● Instructions for the task:
Return the lines exactly as they stand, from the first of the material through the line containing "mb.build('cap', M_CAP, rw)".

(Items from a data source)
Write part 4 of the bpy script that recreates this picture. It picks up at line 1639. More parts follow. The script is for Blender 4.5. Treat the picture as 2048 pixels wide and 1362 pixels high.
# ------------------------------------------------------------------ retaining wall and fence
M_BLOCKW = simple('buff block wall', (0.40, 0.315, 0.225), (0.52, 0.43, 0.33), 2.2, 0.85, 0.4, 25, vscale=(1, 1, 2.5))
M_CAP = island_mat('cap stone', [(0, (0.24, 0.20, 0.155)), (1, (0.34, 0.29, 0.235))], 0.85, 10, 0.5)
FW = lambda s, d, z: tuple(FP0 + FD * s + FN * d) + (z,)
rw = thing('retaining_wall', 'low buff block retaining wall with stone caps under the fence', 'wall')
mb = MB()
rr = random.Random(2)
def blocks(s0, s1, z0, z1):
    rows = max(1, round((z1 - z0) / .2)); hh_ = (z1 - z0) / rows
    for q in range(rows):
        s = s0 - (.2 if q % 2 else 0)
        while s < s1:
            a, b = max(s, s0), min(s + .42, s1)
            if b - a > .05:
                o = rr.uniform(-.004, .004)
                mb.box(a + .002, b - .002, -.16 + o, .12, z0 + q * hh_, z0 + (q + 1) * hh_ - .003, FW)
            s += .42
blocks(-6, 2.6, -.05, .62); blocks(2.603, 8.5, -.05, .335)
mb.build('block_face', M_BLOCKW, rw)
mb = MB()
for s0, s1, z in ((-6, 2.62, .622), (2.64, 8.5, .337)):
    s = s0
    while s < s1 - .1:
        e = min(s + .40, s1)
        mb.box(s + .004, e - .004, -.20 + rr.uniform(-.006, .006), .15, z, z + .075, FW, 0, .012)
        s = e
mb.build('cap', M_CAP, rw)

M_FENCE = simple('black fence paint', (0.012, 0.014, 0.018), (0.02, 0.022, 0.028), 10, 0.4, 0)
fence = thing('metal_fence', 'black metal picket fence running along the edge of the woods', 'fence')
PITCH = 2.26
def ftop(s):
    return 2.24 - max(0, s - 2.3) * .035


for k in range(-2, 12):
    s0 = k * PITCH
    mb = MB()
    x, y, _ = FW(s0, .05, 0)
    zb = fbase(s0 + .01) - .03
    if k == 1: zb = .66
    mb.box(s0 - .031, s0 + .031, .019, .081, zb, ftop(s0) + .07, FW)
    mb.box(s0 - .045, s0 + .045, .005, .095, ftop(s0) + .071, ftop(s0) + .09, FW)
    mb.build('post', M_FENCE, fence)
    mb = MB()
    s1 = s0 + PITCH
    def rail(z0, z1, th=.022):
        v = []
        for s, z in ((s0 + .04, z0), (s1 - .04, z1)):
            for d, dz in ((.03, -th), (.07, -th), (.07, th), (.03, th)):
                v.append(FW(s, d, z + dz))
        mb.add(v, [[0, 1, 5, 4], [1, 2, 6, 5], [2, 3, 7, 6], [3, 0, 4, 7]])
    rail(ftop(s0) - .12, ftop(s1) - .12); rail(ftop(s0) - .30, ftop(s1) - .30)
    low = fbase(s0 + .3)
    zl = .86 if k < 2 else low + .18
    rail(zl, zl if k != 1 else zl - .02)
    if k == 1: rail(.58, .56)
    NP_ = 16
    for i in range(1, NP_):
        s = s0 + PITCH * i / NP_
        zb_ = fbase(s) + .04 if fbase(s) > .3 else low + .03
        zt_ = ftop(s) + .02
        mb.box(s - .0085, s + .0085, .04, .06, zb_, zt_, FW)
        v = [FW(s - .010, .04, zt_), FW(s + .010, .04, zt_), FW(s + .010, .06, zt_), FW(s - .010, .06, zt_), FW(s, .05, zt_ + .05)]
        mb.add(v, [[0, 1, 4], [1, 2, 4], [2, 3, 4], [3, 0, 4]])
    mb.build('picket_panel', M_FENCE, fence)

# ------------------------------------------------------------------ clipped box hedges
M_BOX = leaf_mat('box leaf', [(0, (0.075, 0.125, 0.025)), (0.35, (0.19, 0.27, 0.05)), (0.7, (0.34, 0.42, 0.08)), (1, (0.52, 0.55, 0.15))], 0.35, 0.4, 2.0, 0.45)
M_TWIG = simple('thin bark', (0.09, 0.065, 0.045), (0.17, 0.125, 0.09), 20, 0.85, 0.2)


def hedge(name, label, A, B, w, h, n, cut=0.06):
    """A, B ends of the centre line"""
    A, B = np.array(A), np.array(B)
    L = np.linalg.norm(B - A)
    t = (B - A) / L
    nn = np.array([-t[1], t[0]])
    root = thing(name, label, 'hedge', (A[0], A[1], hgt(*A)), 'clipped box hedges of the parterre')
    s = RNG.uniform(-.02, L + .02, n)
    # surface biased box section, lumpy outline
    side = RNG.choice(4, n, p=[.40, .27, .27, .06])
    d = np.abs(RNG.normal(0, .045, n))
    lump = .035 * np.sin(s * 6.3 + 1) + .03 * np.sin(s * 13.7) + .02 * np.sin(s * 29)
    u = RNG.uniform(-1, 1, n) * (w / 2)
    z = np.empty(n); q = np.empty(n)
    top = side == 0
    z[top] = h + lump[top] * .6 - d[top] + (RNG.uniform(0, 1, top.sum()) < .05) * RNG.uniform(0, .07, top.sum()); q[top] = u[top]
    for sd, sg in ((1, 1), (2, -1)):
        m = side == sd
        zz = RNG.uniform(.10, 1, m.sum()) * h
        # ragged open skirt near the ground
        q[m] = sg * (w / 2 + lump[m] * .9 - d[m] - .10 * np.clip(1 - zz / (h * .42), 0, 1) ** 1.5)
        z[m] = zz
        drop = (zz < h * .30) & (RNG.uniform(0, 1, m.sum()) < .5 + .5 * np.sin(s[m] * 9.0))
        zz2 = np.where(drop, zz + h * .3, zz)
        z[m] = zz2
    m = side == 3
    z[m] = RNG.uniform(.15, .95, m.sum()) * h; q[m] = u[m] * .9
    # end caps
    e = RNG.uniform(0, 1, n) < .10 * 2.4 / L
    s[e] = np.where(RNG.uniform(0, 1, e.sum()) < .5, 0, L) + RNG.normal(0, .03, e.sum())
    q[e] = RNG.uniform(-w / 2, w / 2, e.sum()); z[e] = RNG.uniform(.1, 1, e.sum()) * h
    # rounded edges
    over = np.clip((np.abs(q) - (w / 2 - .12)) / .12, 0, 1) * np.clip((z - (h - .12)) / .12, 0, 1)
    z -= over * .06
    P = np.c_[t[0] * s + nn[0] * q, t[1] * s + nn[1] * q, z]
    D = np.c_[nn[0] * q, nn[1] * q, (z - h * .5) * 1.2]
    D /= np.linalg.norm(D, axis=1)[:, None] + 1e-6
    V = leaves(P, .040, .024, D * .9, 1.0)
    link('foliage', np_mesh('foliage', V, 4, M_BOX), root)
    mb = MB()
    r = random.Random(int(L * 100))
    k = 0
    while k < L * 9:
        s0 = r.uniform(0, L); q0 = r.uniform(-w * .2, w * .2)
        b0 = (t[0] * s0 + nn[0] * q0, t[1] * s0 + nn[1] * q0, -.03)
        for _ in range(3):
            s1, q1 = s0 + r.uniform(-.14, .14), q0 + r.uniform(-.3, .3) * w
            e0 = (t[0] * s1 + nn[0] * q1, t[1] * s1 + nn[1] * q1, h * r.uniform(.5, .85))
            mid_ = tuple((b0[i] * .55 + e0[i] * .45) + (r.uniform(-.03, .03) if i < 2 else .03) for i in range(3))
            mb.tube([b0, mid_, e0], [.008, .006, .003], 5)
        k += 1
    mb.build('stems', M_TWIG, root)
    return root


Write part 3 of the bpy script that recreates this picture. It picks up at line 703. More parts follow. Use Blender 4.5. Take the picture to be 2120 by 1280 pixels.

● Task answer:
Write part 4 of the bpy script that recreates this picture. It picks up at line 1639. More parts follow. The script is for Blender 4.5. Treat the picture as 2048 pixels wide and 1362 pixels high.
# ------------------------------------------------------------------ retaining wall and fence
M_BLOCKW = simple('buff block wall', (0.40, 0.315, 0.225), (0.52, 0.43, 0.33), 2.2, 0.85, 0.4, 25, vscale=(1, 1, 2.5))
M_CAP = island_mat('cap stone', [(0, (0.24, 0.20, 0.155)), (1, (0.34, 0.29, 0.235))], 0.85, 10, 0.5)
FW = lambda s, d, z: tuple(FP0 + FD * s + FN * d) + (z,)
rw = thing('retaining_wall', 'low buff block retaining wall with stone caps under the fence', 'wall')
mb = MB()
rr = random.Random(2)
def blocks(s0, s1, z0, z1):
    rows = max(1, round((z1 - z0) / .2)); hh_ = (z1 - z0) / rows
    for q in range(rows):
        s = s0 - (.2 if q % 2 else 0)
        while s < s1:
            a, b = max(s, s0), min(s + .42, s1)
            if b - a > .05:
                o = rr.uniform(-.004, .004)
                mb.box(a + .002, b - .002, -.16 + o, .12, z0 + q * hh_, z0 + (q + 1) * hh_ - .003, FW)
            s += .42
blocks(-6, 2.6, -.05, .62); blocks(2.603, 8.5, -.05, .335)
mb.build('block_face', M_BLOCKW, rw)
mb = MB()
for s0, s1, z in ((-6, 2.62, .622), (2.64, 8.5, .337)):
    s = s0
    while s < s1 - .1:
        e = min(s + .40, s1)
        mb.box(s + .004, e - .004, -.20 + rr.uniform(-.006, .006), .15, z, z + .075, FW, 0, .012)
        s = e
mb.build('cap', M_CAP, rw)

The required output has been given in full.